Il centro del discorso del papa sembra essere un’affermazione originalissima: «L’unità è una diversità riconciliata». Nel tendere all’unità, dovere di tutti i cristiani e infondo di tutti gli esseri umani, vi sono due possibili punti di partenza, “sociologicamente” parlando: partire dall’uno, cioè dal vertice della piramide, o partire dal diverso, cioè dalla base della stessa piramide, per usare un’altra metafora già proposta da Bergoglio. Scegliere questa seconda via, secondo il papa, può evitare la tentazione del potere (ben inteso, anche spirituale) che preferisce l’uniformità all’unità, che vuole neutralizzare l’originalità delle parti, che appiattisce le differenze per affermare la legittima centralità della “unica visione” (quella del Cristo in mezzo al suo popolo) che può però facilmente trasformarsi in illegittimo “pensiero unico” (pensare che il fatto stesso di apparire uniti porti alla presenza di Gesù tra i suoi). Innescando al contrario processi di «riconciliazione», di «riconoscimento», di «avvicinamento», di «dialogo», riconoscendosi tutti peccatori e bisognosi della misericordia di Dio e degli uomini.
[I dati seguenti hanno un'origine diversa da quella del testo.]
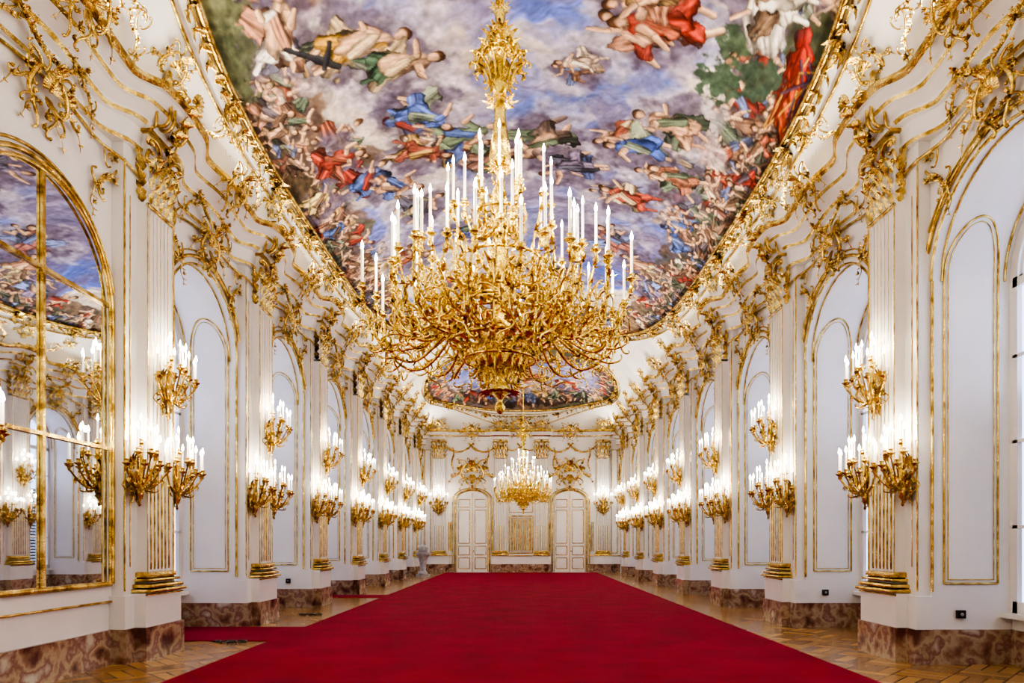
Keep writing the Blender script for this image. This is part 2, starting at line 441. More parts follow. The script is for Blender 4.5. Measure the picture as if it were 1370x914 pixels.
# mirrors
zs=4.3
for k in(-1,-2,-3):
    yc=B_(k)+1.25; mb=MB(); R=1.2
    th=np.linspace(0,PI,33)
    pts=[(-HW+.02,yc+R,1.02)]+[(-HW+.02,yc+R*math.cos(q),zs+R*math.sin(q)) for q in th]+[(-HW+.02,yc-R,1.02)]
    mb.add(pts,[tuple(range(len(pts)))],0,False)
    x=-HW+.035
    mb.box(x-.01,x+.02,yc-.022,yc+.022,1.0,zs+R-.01,1)
    for z,hw in((2.66,R),(4.42,1.19)): mb.box(x-.01,x+.022,yc-hw,yc+hw,z-.02,z+.02,1)
    mb.obj('wall_mirror',[M_MIRROR,M_GOLD])
# windows
wi=1
for s in(-1,1):
    for k in KS:
        if s<0 and k<0: continue
        yc=B_(k)+1.25; mb=MB(); xb=s*(HW+.97); th=np.linspace(0,PI,25)
        def bx(y0,y1,z0,z1,m=0,d=.06): mb.box(min(xb,xb+s*d),max(xb,xb+s*d),y0,y1,z0,z1,m)
        for R,w in((1.25,.13),(1.08,.05)):
            P=[[(xb,yc+r*math.cos(q),SPR+r*AE*math.sin(q)) for q in th] for r in(R,R-w)]
            mb.grid(P,0,False)
            P2=[[(xb+dx*s,yc+(R-w)*math.cos(q),SPR+(R-w)*AE*math.sin(q)) for q in th] for dx in(0,.08)]
            mb.grid(P2,0,False)
        bx(yc-1.25,yc-1.12,.62,SPR); bx(yc+1.12,yc+1.25,.62,SPR)
        bx(yc-.06,yc+.06,.62,SPR+1.06); bx(yc-1.2,yc+1.2,.62,.78)
        for z in(1.7,2.75,3.8): bx(yc-1.2,yc+1.2,z-.02,z+.02,0,.03)
        bx(yc-1.2,yc+1.2,SPR-.1,SPR+.02)
        for yy in(yc-.6,yc+.6): bx(yy-.02,yy+.02,.7,SPR,0,.03)
        for q in(PI*.25,PI*.75): mb.tube([(xb+s*.02,yc,SPR),(xb+s*.02,yc+1.2*math.cos(q),SPR+1.1*math.sin(q))],.02,0,4)
        xg=xb+s*.05
        pts=[(xg,yc+1.2,.7)]+[(xg,yc+1.2*math.cos(q),SPR+1.2*AE*math.sin(q)) for q in th]+[(xg,yc-1.2,.7)]
        mb.add(pts,[tuple(range(len(pts)))],1,False)
        xs_=xb+s*.12
        for i in range(26):
            z=.75+i*.1
            mb.add([(xs_,yc-1.15,z),(xs_,yc+1.15,z),(xs_+s*.03,yc+1.15,z+.085),(xs_+s*.03,yc-1.15,z+.085)],[(0,1,2,3)],2,False)
        mb.obj('window_%d'%wi,[M_WHITE,M_GLASS,M_BLIND]); wi+=1

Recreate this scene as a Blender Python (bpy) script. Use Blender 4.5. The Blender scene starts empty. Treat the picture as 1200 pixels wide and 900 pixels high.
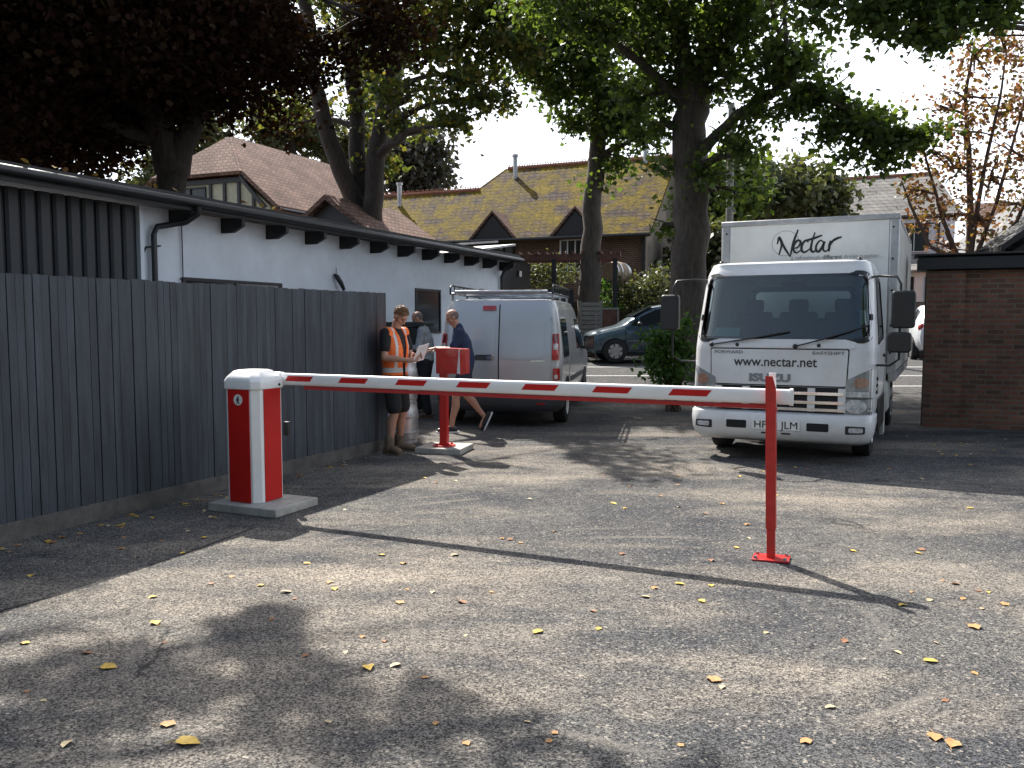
import bpy, bmesh, math, random
import numpy as np
from mathutils import Vector, Matrix
R = math.radians
V = Vector
random.seed(7)
scene = bpy.context.scene
col = scene.collection
FPX, HZ, CH = 1000.0, 377.0, 1.6
TH = math.atan((450 - HZ) / FPX)
A = V((.396, .918, 0))            # direction along the yard
ROT = -math.atan2(.396, .918)     # the frame the buildings share

def gz(y):
    if y < 14.5: return 0.0
    t = min(1, (y - 14.5) / 9.0)
    return .55 * (t * t * (3 - 2 * t))

# ------------------------------------------------------------------ materials
def newmat(name):
    m = bpy.data.materials.new(name); m.use_nodes = True
    nt = m.node_tree
    return m, nt, nt.nodes['Principled BSDF']

def mat(name, c, rough=.6, metal=0, noise=.0, nscale=6, bump=0, bscale=60, coat=0, c2=None, spec=.5, trans=0, detail=6, stretch=None, emit=None):
    m, nt, b = newmat(name)
    N, L = nt.nodes, nt.links
    b.inputs['Base Color'].default_value = (*c, 1)
    b.inputs['Roughness'].default_value = rough
    b.inputs['Metallic'].default_value = metal
    b.inputs['Specular IOR Level'].default_value = spec
    if coat:
        b.inputs['Coat Weight'].default_value = coat; b.inputs['Coat Roughness'].default_value = .04
    if trans: b.inputs['Transmission Weight'].default_value = trans
    if emit:
        b.inputs['Emission Color'].default_value = (*emit, 1); b.inputs['Emission Strength'].default_value = 1
    if noise or bump or c2:
        tc = N.new('ShaderNodeTexCoord'); mp = N.new('ShaderNodeMapping')
        L.new(tc.outputs['Object'], mp.inputs[0])
        if stretch: mp.inputs['Scale'].default_value = stretch
        if noise or c2:
            n = N.new('ShaderNodeTexNoise'); n.inputs['Scale'].default_value = nscale; n.inputs['Detail'].default_value = detail
            n.inputs['Roughness'].default_value = .65
            L.new(mp.outputs[0], n.inputs['Vector'])
            r = N.new('ShaderNodeValToRGB')
            r.color_ramp.elements[0].position = .33; r.color_ramp.elements[1].position = .68
            d = c2 or tuple(x * (1 - noise) for x in c)
            r.color_ramp.elements[0].color = (*d, 1); r.color_ramp.elements[1].color = (*(c if c2 else tuple(min(1, x * (1 + noise * .6)) for x in c)), 1)
            L.new(n.outputs['Fac'], r.inputs[0]); L.new(r.outputs[0], b.inputs['Base Color'])
            mr = N.new('ShaderNodeMapRange'); mr.inputs['To Min'].default_value = max(0, rough - .1); mr.inputs['To Max'].default_value = min(1, rough + .12)
            L.new(n.outputs['Fac'], mr.inputs[0]); L.new(mr.outputs[0], b.inputs['Roughness'])
        if bump:
            n2 = N.new('ShaderNodeTexNoise'); n2.inputs['Scale'].default_value = bscale; n2.inputs['Detail'].default_value = 5
            L.new(mp.outputs[0], n2.inputs['Vector'])
            bp = N.new('ShaderNodeBump'); bp.inputs['Strength'].default_value = bump; bp.inputs['Distance'].default_value = .01
            L.new(n2.outputs['Fac'], bp.inputs['Height']); L.new(bp.outputs[0], b.inputs['Normal'])
    return m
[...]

Una seconda affermazione sembra centrale nel Bergoglio-pensiero sull’unità: «L’unità, se vuole essere costruita a partire dal riconoscimento e dalla solidarietà, non può accettare qualsiasi mezzo per questo scopo». Cioè l’unità non può essere raggiunta con metodi coercitivi che hanno in sé una dose più o meno elevata di violenza, ma può essere raggiunta solo con «il dialogo per l’unità» che necessita di «riconoscimento» e «solidarietà» per essere efficace.
Insomma, di che riflettere, sia per la vita delle comunità cristiane, sia per quella dei popoli. Anche questa è una delle grandezze di Begoglio: riuscire a “tenere assieme” nella visione cristiana della vita la dimensione “micro”, quella della comunità, e quella “macro”, cioè quella dei popoli.